### WHAT IS ASKED
Retype exactly what runs from the first line of the data to the line with "scene.camera = cam", keeping both of those lines and skipping pictures.

### DATA SHOWN

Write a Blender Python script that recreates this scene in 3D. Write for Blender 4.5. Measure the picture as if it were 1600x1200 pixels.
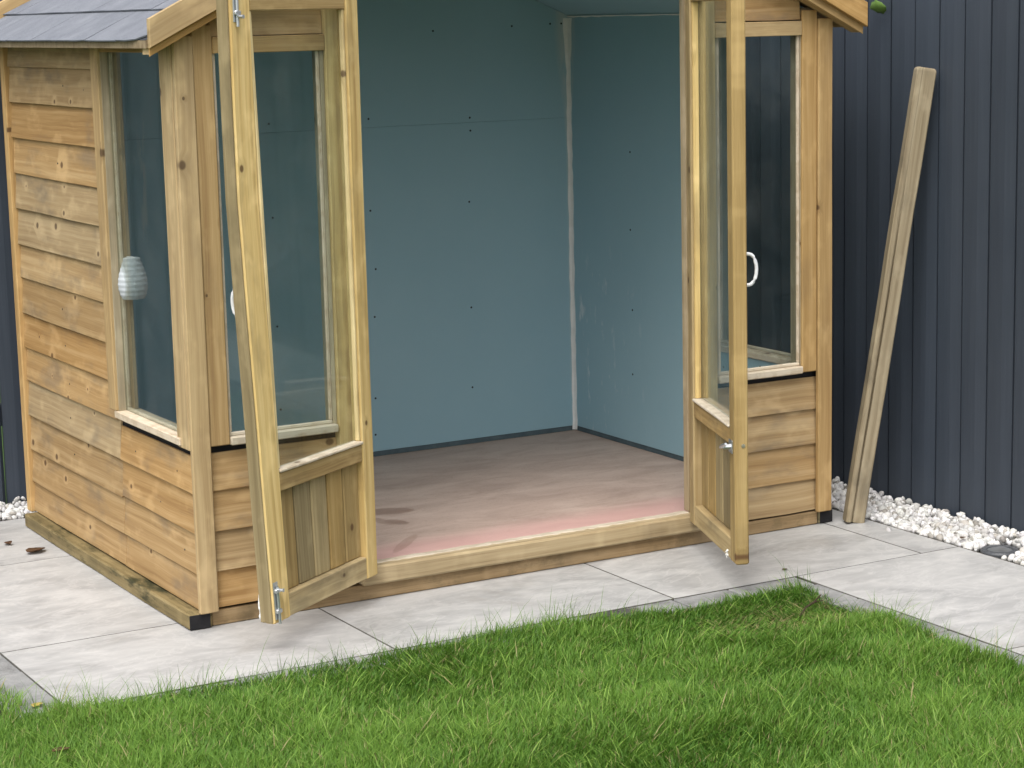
import bpy, math, random
import numpy as np
from mathutils import Vector, Matrix

for o in list(bpy.data.objects):
    bpy.data.objects.remove(o)
scene = bpy.context.scene
COL = scene.collection
rnd = random.Random(7)

# ------------------------------------------------------------------ camera
cam_d = bpy.data.cameras.new('camera')
cam = bpy.data.objects.new('camera', cam_d)
COL.objects.link(cam)
r_, u_, f_ = (Vector((0.86827187, -0.4955518, -0.02307314)), Vector((0.10382222, 0.1360365, 0.98524871)),
              Vector((0.48510298, 0.85785924, -0.16956596)))
m = Matrix.Identity(4)
for i in range(3):
    m[i][0], m[i][1], m[i][2] = r_[i], u_[i], -f_[i]
m[0][3], m[1][3], m[2][3] = -2.17883, -5.70789, 1.73642
cam.matrix_world = m
cam_d.sensor_width = 36
cam_d.lens = 36 * 3373.27 / 1600
cam_d.clip_start = 0.05
cam_d.clip_end = 500
scene.camera = cam

# ------------------------------------------------------------------ sky and sun (bright overcast)
SUN_EL, SUN_AZ = math.radians(60), math.radians(226)      # azimuth clockwise from +Y: front left
world = bpy.data.worlds.new('World')
scene.world = world
world.use_nodes = True
wn = world.node_tree
for n in list(wn.nodes):
    wn.nodes.remove(n)
sky = wn.nodes.new('ShaderNodeTexSky')
sky.sky_type = 'NISHITA'
sky.sun_disc = False
sky.sun_elevation = SUN_EL
sky.sun_rotation = SUN_AZ
sky.air_density = 1.0
sky.dust_density = 4.0
sky.ozone_density = 1.0
hs = wn.nodes.new('ShaderNodeHueSaturation')
hs.inputs['Saturation'].default_value = 0.22
bg = wn.nodes.new('ShaderNodeBackground')
bg.inputs['Strength'].default_value = 0.15
wo = wn.nodes.new('ShaderNodeOutputWorld')
wn.links.new(sky.outputs[0], hs.inputs['Color'])
wn.links.new(hs.outputs[0], bg.inputs['Color'])
wn.links.new(bg.outputs[0], wo.inputs['Surface'])
sun_d = bpy.data.lights.new('sun', 'SUN')
sun_d.energy = 1.1
sun_d.angle = math.radians(50)
sun_d.color = (1.0, 0.95, 0.87)
sun = bpy.data.objects.new('sun', sun_d)
COL.objects.link(sun)
sdir = Vector((math.sin(SUN_AZ) * math.cos(SUN_EL), math.cos(SUN_AZ) * math.cos(SUN_EL), math.sin(SUN_EL)))
sun.rotation_euler = (-sdir).to_track_quat('-Z', 'Y').to_euler()
sun.location = sdir * 20
scene.view_settings.view_transform = 'Standard'
scene.view_settings.look = 'None'
scene.view_settings.gamma = 1
scene.view_settings.use_curve_mapping = False
scene.view_settings.exposure = 0.80
scene.cycles.max_bounces = 8
scene.cycles.diffuse_bounces = 4
scene.cycles.glossy_bounces = 3
scene.cycles.transparent_max_bounces = 16

# ------------------------------------------------------------------ material helpers
class NT:
    def __init__(self, name):
        self.m = bpy.data.materials.new(name)
        self.m.use_nodes = True
        self.t = self.m.node_tree
        for n in list(self.t.nodes):
            self.t.nodes.remove(n)
        self.out = self.t.nodes.new('ShaderNodeOutputMaterial')
        self.b = self.t.nodes.new('ShaderNodeBsdfPrincipled')
        self.link(self.b.outputs[0], self.out.inputs['Surface'])
    def n(self, typ, **kw):
        nd = self.t.nodes.new(typ)
        for k, v in kw.items():
            setattr(nd, k, v)
        return nd
    def link(self, a, b):
        self.t.links.new(a, b)
    def put(self, sock, v):
        if hasattr(v, 'is_output') or isinstance(v, bpy.types.NodeSocket):
            self.link(v, sock)
        else:
            sock.default_value = v
    def math(self, op, a, b=None, c=None, clamp=False):
        nd = self.n('ShaderNodeMath', operation=op, use_clamp=clamp)
        self.put(nd.inputs[0], a)
        if b is not None: self.put(nd.inputs[1], b)
        if c is not None: self.put(nd.inputs[2], c)
        return nd.outputs[0]
    def vmath(self, op, a, b=None):
        nd = self.n('ShaderNodeVectorMath', operation=op)
        self.put(nd.inputs[0], a)
        if b is not None: self.put(nd.inputs[1], b)
        return nd.outputs[0]
    def noise(self, vec, scale=5, detail=3, rough=0.5, dist=0.0, out=0):
        nd = self.n('ShaderNodeTexNoise')
        self.put(nd.inputs['Vector'], vec)
        nd.inputs['Scale'].default_value = scale
        nd.inputs['Detail'].default_value = detail
        nd.inputs['Roughness'].default_value = rough
        nd.inputs['Distortion'].default_value = dist
        return nd.outputs[out]
    def ramp(self, fac, stops, interp='LINEAR'):
        nd = self.n('ShaderNodeValToRGB')
        cr = nd.color_ramp
        cr.interpolation = interp
        while len(cr.elements) < len(stops):
            cr.elements.new(0.5)
        for e, (p, c) in zip(cr.elements, stops):
            e.position = p
            e.color = (c[0], c[1], c[2], 1) if hasattr(c, '__len__') else (c, c, c, 1)
        self.put(nd.inputs[0], fac)
        return nd.outputs[0]
    def step(self, v, a, b):
        nd = self.n('ShaderNodeMapRange', interpolation_type='SMOOTHSTEP')
        self.put(nd.inputs[0], v)
        nd.inputs[1].default_value = a
        nd.inputs[2].default_value = b
        return nd.outputs[0]
    def mix(self, fac, a, b, mode='MIX'):
        nd = self.n('ShaderNodeMix', data_type='RGBA', blend_type=mode)
        self.put(nd.inputs[0], fac)
        for s, v in ((nd.inputs[6], a), (nd.inputs[7], b)):
            if isinstance(v, tuple): v = (v[0], v[1], v[2], 1)
            self.put(s, v)
        return nd.outputs[2]
    def attr(self, name, out='Vector'):
        nd = self.n('ShaderNodeAttribute', attribute_name=name)
        return nd.outputs[out]
    def sep(self, v):
        nd = self.n('ShaderNodeSeparateXYZ')
        self.link(v, nd.inputs[0])
        return nd.outputs
    def comb(self, x=0.0, y=0.0, z=0.0):
        nd = self.n('ShaderNodeCombineXYZ')
        for i, v in enumerate((x, y, z)):
            self.put(nd.inputs[i], v)
        return nd.outputs[0]
    def bump(self, h, strength=0.3, dist=0.002):
        nd = self.n('ShaderNodeBump')
        nd.inputs['Strength'].default_value = strength
        nd.inputs['Distance'].default_value = dist
        self.put(nd.inputs['Height'], h)
        self.link(nd.outputs[0], self.b.inputs['Normal'])
    def pos(self):
        return self.n('ShaderNodeNewGeometry').outputs['Position']
    def fin(self, color, rough=0.6, spec=0.3):
        self.put(self.b.inputs['Base Color'], color if not isinstance(color, tuple) else (*color, 1))
        self.put(self.b.inputs['Roughness'], rough)
        self.b.inputs['Specular IOR Level'].default_value = spec
        return self.m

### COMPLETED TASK
Write a Blender Python script that recreates this scene in 3D. Write for Blender 4.5. Measure the picture as if it were 1600x1200 pixels.
import bpy, math, random
import numpy as np
from mathutils import Vector, Matrix

for o in list(bpy.data.objects):
    bpy.data.objects.remove(o)
scene = bpy.context.scene
COL = scene.collection
rnd = random.Random(7)

# ------------------------------------------------------------------ camera
cam_d = bpy.data.cameras.new('camera')
cam = bpy.data.objects.new('camera', cam_d)
COL.objects.link(cam)
r_, u_, f_ = (Vector((0.86827187, -0.4955518, -0.02307314)), Vector((0.10382222, 0.1360365, 0.98524871)),
              Vector((0.48510298, 0.85785924, -0.16956596)))
m = Matrix.Identity(4)
for i in range(3):
    m[i][0], m[i][1], m[i][2] = r_[i], u_[i], -f_[i]
m[0][3], m[1][3], m[2][3] = -2.17883, -5.70789, 1.73642
cam.matrix_world = m
cam_d.sensor_width = 36
cam_d.lens = 36 * 3373.27 / 1600
cam_d.clip_start = 0.05
cam_d.clip_end = 500
scene.camera = cam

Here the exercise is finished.